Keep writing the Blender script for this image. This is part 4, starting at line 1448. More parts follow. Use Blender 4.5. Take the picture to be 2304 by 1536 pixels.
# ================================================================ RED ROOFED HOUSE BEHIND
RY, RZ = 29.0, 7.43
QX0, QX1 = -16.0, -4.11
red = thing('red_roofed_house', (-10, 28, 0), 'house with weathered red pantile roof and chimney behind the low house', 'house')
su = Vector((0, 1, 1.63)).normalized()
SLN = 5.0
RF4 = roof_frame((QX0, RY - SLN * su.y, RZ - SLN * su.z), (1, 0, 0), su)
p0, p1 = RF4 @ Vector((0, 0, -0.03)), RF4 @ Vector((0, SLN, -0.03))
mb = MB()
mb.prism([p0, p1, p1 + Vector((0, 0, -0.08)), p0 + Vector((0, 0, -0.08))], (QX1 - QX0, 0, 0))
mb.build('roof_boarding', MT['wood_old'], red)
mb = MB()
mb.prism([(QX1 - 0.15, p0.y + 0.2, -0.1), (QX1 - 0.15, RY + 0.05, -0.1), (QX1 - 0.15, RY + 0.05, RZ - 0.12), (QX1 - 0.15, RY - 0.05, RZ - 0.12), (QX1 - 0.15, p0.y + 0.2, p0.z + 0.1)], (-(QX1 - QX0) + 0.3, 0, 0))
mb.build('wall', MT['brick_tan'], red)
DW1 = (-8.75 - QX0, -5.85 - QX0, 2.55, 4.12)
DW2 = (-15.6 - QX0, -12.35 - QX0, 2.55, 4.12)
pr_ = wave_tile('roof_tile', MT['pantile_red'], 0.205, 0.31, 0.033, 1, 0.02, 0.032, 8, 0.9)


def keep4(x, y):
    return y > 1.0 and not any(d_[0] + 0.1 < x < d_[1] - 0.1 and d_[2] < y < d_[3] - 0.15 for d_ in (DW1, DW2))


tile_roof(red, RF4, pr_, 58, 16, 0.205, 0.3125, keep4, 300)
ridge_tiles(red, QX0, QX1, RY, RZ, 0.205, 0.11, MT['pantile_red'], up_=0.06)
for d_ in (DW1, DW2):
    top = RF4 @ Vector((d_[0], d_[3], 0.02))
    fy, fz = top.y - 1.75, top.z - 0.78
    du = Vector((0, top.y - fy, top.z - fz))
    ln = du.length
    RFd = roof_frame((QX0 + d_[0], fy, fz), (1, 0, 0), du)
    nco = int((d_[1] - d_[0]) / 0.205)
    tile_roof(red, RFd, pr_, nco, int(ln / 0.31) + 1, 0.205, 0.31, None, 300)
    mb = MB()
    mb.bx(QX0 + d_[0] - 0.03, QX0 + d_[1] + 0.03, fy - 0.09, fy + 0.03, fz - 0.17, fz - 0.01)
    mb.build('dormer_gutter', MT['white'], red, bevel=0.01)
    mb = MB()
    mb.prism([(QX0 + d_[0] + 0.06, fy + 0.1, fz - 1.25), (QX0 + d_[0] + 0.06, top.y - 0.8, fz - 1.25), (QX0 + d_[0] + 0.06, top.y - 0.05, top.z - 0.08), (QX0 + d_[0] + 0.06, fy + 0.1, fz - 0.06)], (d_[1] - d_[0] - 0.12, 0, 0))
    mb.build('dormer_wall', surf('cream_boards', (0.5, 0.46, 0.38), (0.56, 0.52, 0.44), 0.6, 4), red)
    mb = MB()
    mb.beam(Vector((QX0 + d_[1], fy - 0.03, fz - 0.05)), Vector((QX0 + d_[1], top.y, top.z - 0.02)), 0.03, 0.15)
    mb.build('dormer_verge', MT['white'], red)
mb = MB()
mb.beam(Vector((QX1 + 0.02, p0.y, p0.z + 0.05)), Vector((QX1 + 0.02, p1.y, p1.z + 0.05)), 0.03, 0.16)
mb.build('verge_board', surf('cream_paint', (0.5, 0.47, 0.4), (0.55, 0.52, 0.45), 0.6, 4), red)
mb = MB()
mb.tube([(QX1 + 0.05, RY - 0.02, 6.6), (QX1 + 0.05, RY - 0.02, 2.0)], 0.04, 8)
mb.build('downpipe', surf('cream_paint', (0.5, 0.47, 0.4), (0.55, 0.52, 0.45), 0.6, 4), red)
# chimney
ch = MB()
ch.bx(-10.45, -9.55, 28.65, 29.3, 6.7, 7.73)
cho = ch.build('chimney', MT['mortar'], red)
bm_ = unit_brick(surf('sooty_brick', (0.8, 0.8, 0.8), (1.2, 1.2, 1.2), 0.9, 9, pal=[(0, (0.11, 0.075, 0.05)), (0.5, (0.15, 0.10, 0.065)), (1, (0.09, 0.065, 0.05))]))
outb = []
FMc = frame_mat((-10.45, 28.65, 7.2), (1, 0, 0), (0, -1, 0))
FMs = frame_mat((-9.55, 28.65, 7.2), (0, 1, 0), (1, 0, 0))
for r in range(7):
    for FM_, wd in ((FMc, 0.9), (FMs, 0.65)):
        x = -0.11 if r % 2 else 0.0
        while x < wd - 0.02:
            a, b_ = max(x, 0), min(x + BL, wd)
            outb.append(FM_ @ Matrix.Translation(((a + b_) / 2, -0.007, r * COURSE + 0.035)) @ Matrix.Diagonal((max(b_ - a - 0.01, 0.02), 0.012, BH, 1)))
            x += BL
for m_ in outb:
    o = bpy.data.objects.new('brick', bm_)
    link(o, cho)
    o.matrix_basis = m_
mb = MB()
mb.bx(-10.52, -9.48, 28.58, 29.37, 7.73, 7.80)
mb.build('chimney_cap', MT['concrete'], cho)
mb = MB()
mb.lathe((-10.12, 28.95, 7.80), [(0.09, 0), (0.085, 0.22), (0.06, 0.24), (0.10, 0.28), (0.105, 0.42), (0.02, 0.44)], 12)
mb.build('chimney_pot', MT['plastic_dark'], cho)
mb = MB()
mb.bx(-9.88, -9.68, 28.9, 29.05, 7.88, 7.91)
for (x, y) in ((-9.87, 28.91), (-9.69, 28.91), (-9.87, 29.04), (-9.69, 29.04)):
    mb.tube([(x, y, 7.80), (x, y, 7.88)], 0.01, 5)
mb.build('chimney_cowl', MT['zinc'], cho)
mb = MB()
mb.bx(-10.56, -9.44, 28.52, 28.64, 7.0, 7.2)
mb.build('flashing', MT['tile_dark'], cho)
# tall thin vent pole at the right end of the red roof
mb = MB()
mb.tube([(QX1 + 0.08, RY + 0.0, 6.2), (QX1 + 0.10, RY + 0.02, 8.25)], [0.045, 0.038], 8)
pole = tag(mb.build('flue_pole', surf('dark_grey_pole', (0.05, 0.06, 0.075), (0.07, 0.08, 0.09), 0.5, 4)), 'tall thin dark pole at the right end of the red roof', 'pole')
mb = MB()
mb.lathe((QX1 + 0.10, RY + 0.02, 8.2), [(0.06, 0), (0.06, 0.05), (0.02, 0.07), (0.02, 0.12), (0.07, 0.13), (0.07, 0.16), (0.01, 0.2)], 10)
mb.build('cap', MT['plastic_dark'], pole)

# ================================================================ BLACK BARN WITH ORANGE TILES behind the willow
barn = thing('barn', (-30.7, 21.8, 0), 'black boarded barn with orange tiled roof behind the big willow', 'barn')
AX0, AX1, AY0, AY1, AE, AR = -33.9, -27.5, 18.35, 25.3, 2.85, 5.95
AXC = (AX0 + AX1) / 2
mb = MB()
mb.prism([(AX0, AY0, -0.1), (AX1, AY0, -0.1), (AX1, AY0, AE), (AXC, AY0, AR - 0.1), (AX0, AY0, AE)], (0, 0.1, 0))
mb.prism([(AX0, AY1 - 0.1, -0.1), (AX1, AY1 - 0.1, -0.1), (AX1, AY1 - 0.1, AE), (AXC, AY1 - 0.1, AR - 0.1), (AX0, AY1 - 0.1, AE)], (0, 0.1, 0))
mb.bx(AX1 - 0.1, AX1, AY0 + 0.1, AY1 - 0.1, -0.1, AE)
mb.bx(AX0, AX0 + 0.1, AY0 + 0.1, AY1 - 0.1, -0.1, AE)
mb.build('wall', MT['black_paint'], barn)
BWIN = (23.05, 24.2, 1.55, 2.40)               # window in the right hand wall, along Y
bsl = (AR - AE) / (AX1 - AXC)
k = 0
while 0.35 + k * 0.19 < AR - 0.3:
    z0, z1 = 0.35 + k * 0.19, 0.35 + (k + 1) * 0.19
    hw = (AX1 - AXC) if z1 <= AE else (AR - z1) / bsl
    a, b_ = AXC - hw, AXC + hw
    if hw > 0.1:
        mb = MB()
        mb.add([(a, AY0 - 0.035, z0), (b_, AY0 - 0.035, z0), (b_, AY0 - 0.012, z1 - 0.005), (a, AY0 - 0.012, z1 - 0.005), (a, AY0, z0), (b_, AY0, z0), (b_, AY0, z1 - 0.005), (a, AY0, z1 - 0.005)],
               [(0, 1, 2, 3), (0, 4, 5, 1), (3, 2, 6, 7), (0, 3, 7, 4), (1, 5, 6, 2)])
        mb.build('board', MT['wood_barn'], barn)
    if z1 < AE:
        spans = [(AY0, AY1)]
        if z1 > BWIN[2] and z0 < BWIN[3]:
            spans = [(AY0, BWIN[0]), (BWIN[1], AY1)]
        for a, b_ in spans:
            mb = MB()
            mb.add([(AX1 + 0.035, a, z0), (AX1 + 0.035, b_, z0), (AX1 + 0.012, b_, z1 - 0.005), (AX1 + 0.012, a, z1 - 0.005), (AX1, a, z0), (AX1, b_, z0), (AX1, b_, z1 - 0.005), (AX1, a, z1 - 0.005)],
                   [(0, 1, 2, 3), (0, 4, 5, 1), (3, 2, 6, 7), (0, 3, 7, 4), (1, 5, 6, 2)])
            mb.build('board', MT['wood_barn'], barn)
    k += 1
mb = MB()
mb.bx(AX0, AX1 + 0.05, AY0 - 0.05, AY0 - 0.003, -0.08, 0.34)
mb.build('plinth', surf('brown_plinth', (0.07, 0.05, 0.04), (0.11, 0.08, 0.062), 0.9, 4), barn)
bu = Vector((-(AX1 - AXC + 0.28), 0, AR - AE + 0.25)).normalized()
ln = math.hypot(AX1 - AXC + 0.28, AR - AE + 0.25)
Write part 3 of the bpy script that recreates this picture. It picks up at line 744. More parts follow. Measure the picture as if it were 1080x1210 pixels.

# # # # #

▶ _TASK TO COMPLETE_:
Which lines in the listing above hold the word "script"? Show each of them.

▶ _FINISHED EXERCISE_:
Keep writing the Blender script for this image. This is part 4, starting at line 1448. More parts follow. Use Blender 4.5. Take the picture to be 2304 by 1536 pixels.
Write part 3 of the bpy script that recreates this picture. It picks up at line 744. More parts follow. Measure the picture as if it were 1080x1210 pixels.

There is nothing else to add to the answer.